**Problem to work on**: Please transcribe the listing below in full and word for word, without its pictures.

**Given data**:
════════════════

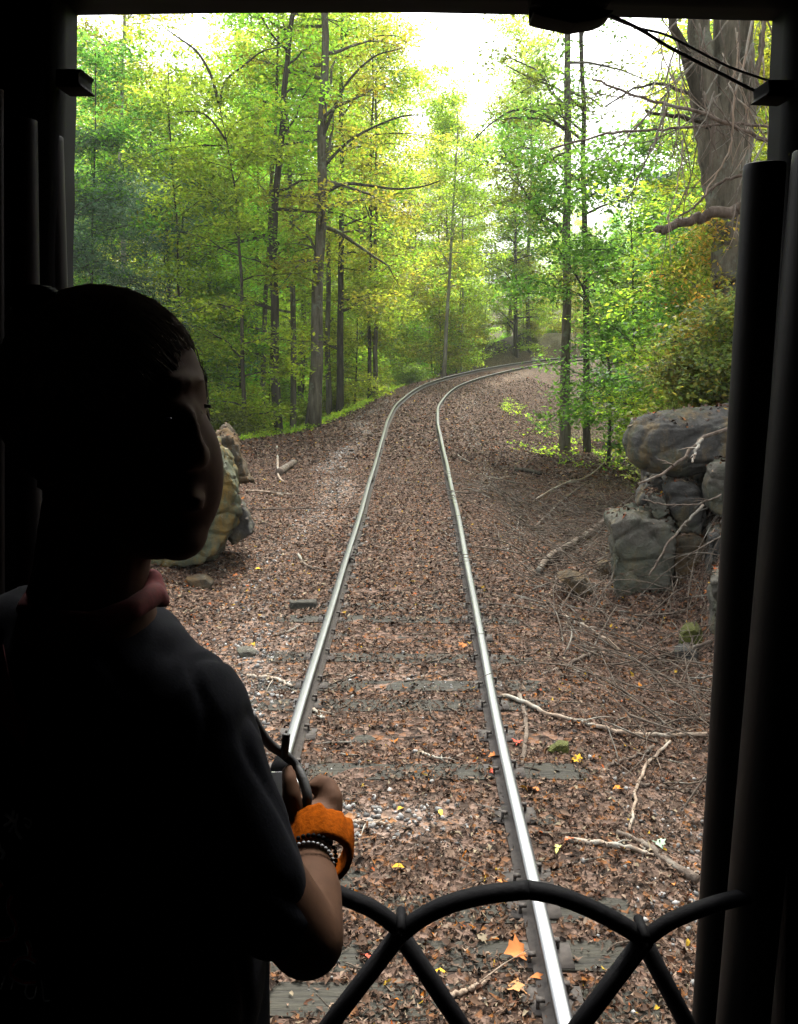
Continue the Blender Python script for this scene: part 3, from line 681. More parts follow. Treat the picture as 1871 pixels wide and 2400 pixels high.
def fill_wood():
    rng = random.Random(5)
    LAB = {('U', 'L'): ('slender leafy understory tree among the trunks left of the track', 'understory trees in the left wood'),
           ('U', 'R'): ('slender leafy understory tree on the right bank and hollow', 'understory trees in the right wood'),
           ('C', 'L'): ('tall canopy tree far back in the left wood', 'canopy trees in the left wood'),
           ('C', 'R'): ('tall canopy tree far back in the right wood', 'canopy trees in the right wood'),
           ('C', 'F'): ('tall canopy tree closing the view beyond the bend', 'canopy trees beyond the bend'),
           ('U', 'F'): ('bright leafy understory tree closing the view beyond the bend', 'understory trees beyond the bend'),
           ('B', 'L'): ('low green bush on the slope under the crest left of the track', 'bushes below the left crest'),
           ('B', 'R'): ('low green bush in the hollow right of the track', 'bushes in the right hollow'),
           ('B', 'F'): ('low green bush along the far bend of the track', 'bushes along the far bend')}
    placed = []
    SHORT = ['the dark leaning tree', 'the thick grey trunk', 'the vine-wound trunk', 'the forked tree', 'the pale grey trunk', 'the dark rough trunk', 'the twin trunks', 'the twin trunks', 'the pale leaning trunk', 'the faint pale trunk', 'the straight right-hand trunk', 'the darker straight trunk', 'the small leaning tree', 'the far-left thin trunk', 'the crooked trunk', 'the thin stem', 'the very thin sapling', 'the curving sapling']
    MX = [main_objs[k].location[0]/main_objs[k].location[1] for k in range(18)]
    CN = {'U': ['mid-green', 'yellow-green', 'dark green', 'mid-green', 'yellow-green', 'dark green'], 'C': ['mid-green', 'yellow-green', 'dark green', 'yellow-green'], 'B': ['mid-green', 'dark green', 'yellow-green']}
    used = {}
    def which(kind, v, x, y, side):
        k = int(np.argmin([abs(m-x/y) for m in MX])); g = (x/y-MX[k])*FPX/K
        rel = 'behind' if abs(g) < 12 else ('just ' if abs(g) < 60 else 'far ')+('right of' if g > 0 else 'left of')
        row = 'near' if y < 36 else 'middle' if y < 52 else 'far'
        nm = {'U': 'understory tree', 'C': 'tall canopy tree', 'B': 'low bush'}[kind]
        t = f'{CN[kind][v]} {nm} {rel} {SHORT[k]}, {row} row'
        used[t] = used.get(t, 0)+1
        if used[t] > 1: t = t.replace(' row', f' row, {["second", "third", "fourth", "fifth", "sixth", "seventh", "eighth", "ninth", "tenth"][min(8, used[t]-2)]}')
        return t
    def spot(kind, side, n, xr, yr, dmin, gap, scr=(.8, 1.2), vars_=None, dz=0):
        k = 0; tries = 0
        while k < n and tries < n*60:
            tries += 1; x = rng.uniform(*xr); y = rng.uniform(*yr)
            if abs(x) > .56*y+3: continue
            s, d = track_coord([x], [y]); 
            if abs(d[0]) < dmin: continue
            if side == 'R' and ((y < 29 and x/y < .36) or x/y < .27): continue
            if side == 'F' and -.06 < x/y < .30: scr = ((.5, .68) if x/y > .04 else (.75, .95)) if kind == 'C' else (.8, 1.1)
            elif side == 'F': scr = (.95, 1.25)
            if side == 'F' and kind != 'C' and d[0] > 0 and x/y < .25: continue
            if side in 'L' and d[0] > 0: continue
            if side in 'R' and d[0] < 0: continue
            if side == 'L':
                cr = np.interp(s[0]-S0, [0, 18, 23, 27, 33, 40, 60, 200], [9, 7.5, 4.4, 3.2, 2.3, 2.4, 2.6, 3])
                if -d[0] < cr+.6: continue
            if any((x-a)**2+(y-b)**2 < gap**2 and kk == kind for a, b, kk in placed): continue
            placed.append((x, y, kind)); v = rng.choice(vars_ if vars_ else range(len(protos[kind])))
            lb, gr = LAB[(kind, side)]; lb = which(kind, v, x, y, side)
            plant(kind, v, x, y, rng.uniform(0, 6.28), rng.uniform(*scr), lb, gr, dz=dz, cat='bush' if kind == 'B' else 'tree'); k += 1
    spot('U', 'L', 36, (-22, 12), (30.5, 62), 2.8, 2.2, vars_=[0, 1, 3, 4])
    spot('C', 'L', 26, (-38, 12), (36, 85), 4, 3.4, vars_=[0, 1, 3])
    spot('U', 'R', 26, (5, 22), (20, 52), 4.0, 2.2, (.75, 1.1), [0, 2, 3, 5])
    spot('C', 'R', 10, (12, 38), (26, 60), 7, 4.2, vars_=[0, 2, 3])
    spot('C', 'F', 26, (-20, 50), (72, 110), 6, 4.5, (.9, 1.2))
    spot('U', 'F', 40, (-14, 36), (54, 92), 3.4, 2.6, (.9, 1.4), [0, 1, 3, 4])
    spot('B', 'L', 46, (-14, 6), (23, 50), 2.6, 1.1)
    spot('B', 'R', 22, (5, 18), (26, 46), 4.4, 1.2)
    spot('B', 'F', 24, (-2, 26), (44, 82), 3.0, 1.4)
fill_wood()
for k, (v, x, y, sc, lb) in enumerate([(0, -9.4, 41, 1.0, 'leafy green canopy tree filling the sky behind the forked tree'), (3, -7.6, 46, 1.05, 'yellow-green canopy tree between the forked tree and the dark leaning one'), (0, -12.4, 43, 1.0, 'green canopy tree behind the tall pale trunk at the top left'), (1, -14.5, 47, 1.05, 'yellow-green canopy tree left of the tall pale trunk at the top left'), (1, -2.0, 52, .95, 'bright yellow-green canopy tree rising behind the twin trunks'), (3, 1.2, 66, .85, 'sunlit yellow-green canopy tree above the pale leaning trunk'), (0, 14.5, 40, .95, 'green canopy tree right of the two straight trunks')]):
    plant('C', v, x, y, k*1.3, sc, lb, 'canopy trees in the left wood' if x < 0 else 'canopy trees beyond the bend')
PN = [(-9.6, 25, 1.0, 'soft blue-green pine at the left window edge, drooping in layers'), (-7.3, 29.5, .95, 'soft blue-green pine right behind the one at the left window edge'), (-12.5, 33, 1.05, 'dim blue-green pine deeper in the left wood')]
for k, (x, y, sc, lb) in enumerate(PN): plant('P', k % 2, x, y, k*2.1, sc, lb, 'pines at the left')
for k, (x, y, sc, lb) in enumerate([(10.8, 37, .95, 'dark hemlock-like pine behind the two straight trunks')]): plant('P', k % 2, x, y, k*2.1+1, sc, lb, 'pines at the right', dz=-.5)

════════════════

**Answer to the task**:
Continue the Blender Python script for this scene: part 3, from line 681. More parts follow. Treat the picture as 1871 pixels wide and 2400 pixels high.
def fill_wood():
    rng = random.Random(5)
    LAB = {('U', 'L'): ('slender leafy understory tree among the trunks left of the track', 'understory trees in the left wood'),
           ('U', 'R'): ('slender leafy understory tree on the right bank and hollow', 'understory trees in the right wood'),
           ('C', 'L'): ('tall canopy tree far back in the left wood', 'canopy trees in the left wood'),
           ('C', 'R'): ('tall canopy tree far back in the right wood', 'canopy trees in the right wood'),
           ('C', 'F'): ('tall canopy tree closing the view beyond the bend', 'canopy trees beyond the bend'),
           ('U', 'F'): ('bright leafy understory tree closing the view beyond the bend', 'understory trees beyond the bend'),
           ('B', 'L'): ('low green bush on the slope under the crest left of the track', 'bushes below the left crest'),
           ('B', 'R'): ('low green bush in the hollow right of the track', 'bushes in the right hollow'),
           ('B', 'F'): ('low green bush along the far bend of the track', 'bushes along the far bend')}
    placed = []
    SHORT = ['the dark leaning tree', 'the thick grey trunk', 'the vine-wound trunk', 'the forked tree', 'the pale grey trunk', 'the dark rough trunk', 'the twin trunks', 'the twin trunks', 'the pale leaning trunk', 'the faint pale trunk', 'the straight right-hand trunk', 'the darker straight trunk', 'the small leaning tree', 'the far-left thin trunk', 'the crooked trunk', 'the thin stem', 'the very thin sapling', 'the curving sapling']
    MX = [main_objs[k].location[0]/main_objs[k].location[1] for k in range(18)]
    CN = {'U': ['mid-green', 'yellow-green', 'dark green', 'mid-green', 'yellow-green', 'dark green'], 'C': ['mid-green', 'yellow-green', 'dark green', 'yellow-green'], 'B': ['mid-green', 'dark green', 'yellow-green']}
    used = {}
    def which(kind, v, x, y, side):
        k = int(np.argmin([abs(m-x/y) for m in MX])); g = (x/y-MX[k])*FPX/K
        rel = 'behind' if abs(g) < 12 else ('just ' if abs(g) < 60 else 'far ')+('right of' if g > 0 else 'left of')
        row = 'near' if y < 36 else 'middle' if y < 52 else 'far'
        nm = {'U': 'understory tree', 'C': 'tall canopy tree', 'B': 'low bush'}[kind]
        t = f'{CN[kind][v]} {nm} {rel} {SHORT[k]}, {row} row'
        used[t] = used.get(t, 0)+1
        if used[t] > 1: t = t.replace(' row', f' row, {["second", "third", "fourth", "fifth", "sixth", "seventh", "eighth", "ninth", "tenth"][min(8, used[t]-2)]}')
        return t
    def spot(kind, side, n, xr, yr, dmin, gap, scr=(.8, 1.2), vars_=None, dz=0):
        k = 0; tries = 0
        while k < n and tries < n*60:
            tries += 1; x = rng.uniform(*xr); y = rng.uniform(*yr)
            if abs(x) > .56*y+3: continue
            s, d = track_coord([x], [y]); 
            if abs(d[0]) < dmin: continue
            if side == 'R' and ((y < 29 and x/y < .36) or x/y < .27): continue
            if side == 'F' and -.06 < x/y < .30: scr = ((.5, .68) if x/y > .04 else (.75, .95)) if kind == 'C' else (.8, 1.1)
            elif side == 'F': scr = (.95, 1.25)
            if side == 'F' and kind != 'C' and d[0] > 0 and x/y < .25: continue
            if side in 'L' and d[0] > 0: continue
            if side in 'R' and d[0] < 0: continue
            if side == 'L':
                cr = np.interp(s[0]-S0, [0, 18, 23, 27, 33, 40, 60, 200], [9, 7.5, 4.4, 3.2, 2.3, 2.4, 2.6, 3])
                if -d[0] < cr+.6: continue
            if any((x-a)**2+(y-b)**2 < gap**2 and kk == kind for a, b, kk in placed): continue
            placed.append((x, y, kind)); v = rng.choice(vars_ if vars_ else range(len(protos[kind])))
            lb, gr = LAB[(kind, side)]; lb = which(kind, v, x, y, side)
            plant(kind, v, x, y, rng.uniform(0, 6.28), rng.uniform(*scr), lb, gr, dz=dz, cat='bush' if kind == 'B' else 'tree'); k += 1
    spot('U', 'L', 36, (-22, 12), (30.5, 62), 2.8, 2.2, vars_=[0, 1, 3, 4])
    spot('C', 'L', 26, (-38, 12), (36, 85), 4, 3.4, vars_=[0, 1, 3])
    spot('U', 'R', 26, (5, 22), (20, 52), 4.0, 2.2, (.75, 1.1), [0, 2, 3, 5])
    spot('C', 'R', 10, (12, 38), (26, 60), 7, 4.2, vars_=[0, 2, 3])
    spot('C', 'F', 26, (-20, 50), (72, 110), 6, 4.5, (.9, 1.2))
    spot('U', 'F', 40, (-14, 36), (54, 92), 3.4, 2.6, (.9, 1.4), [0, 1, 3, 4])
    spot('B', 'L', 46, (-14, 6), (23, 50), 2.6, 1.1)
    spot('B', 'R', 22, (5, 18), (26, 46), 4.4, 1.2)
    spot('B', 'F', 24, (-2, 26), (44, 82), 3.0, 1.4)
fill_wood()
for k, (v, x, y, sc, lb) in enumerate([(0, -9.4, 41, 1.0, 'leafy green canopy tree filling the sky behind the forked tree'), (3, -7.6, 46, 1.05, 'yellow-green canopy tree between the forked tree and the dark leaning one'), (0, -12.4, 43, 1.0, 'green canopy tree behind the tall pale trunk at the top left'), (1, -14.5, 47, 1.05, 'yellow-green canopy tree left of the tall pale trunk at the top left'), (1, -2.0, 52, .95, 'bright yellow-green canopy tree rising behind the twin trunks'), (3, 1.2, 66, .85, 'sunlit yellow-green canopy tree above the pale leaning trunk'), (0, 14.5, 40, .95, 'green canopy tree right of the two straight trunks')]):
    plant('C', v, x, y, k*1.3, sc, lb, 'canopy trees in the left wood' if x < 0 else 'canopy trees beyond the bend')
PN = [(-9.6, 25, 1.0, 'soft blue-green pine at the left window edge, drooping in layers'), (-7.3, 29.5, .95, 'soft blue-green pine right behind the one at the left window edge'), (-12.5, 33, 1.05, 'dim blue-green pine deeper in the left wood')]
for k, (x, y, sc, lb) in enumerate(PN): plant('P', k % 2, x, y, k*2.1, sc, lb, 'pines at the left')
for k, (x, y, sc, lb) in enumerate([(10.8, 37, .95, 'dark hemlock-like pine behind the two straight trunks')]): plant('P', k % 2, x, y, k*2.1+1, sc, lb, 'pines at the right', dz=-.5)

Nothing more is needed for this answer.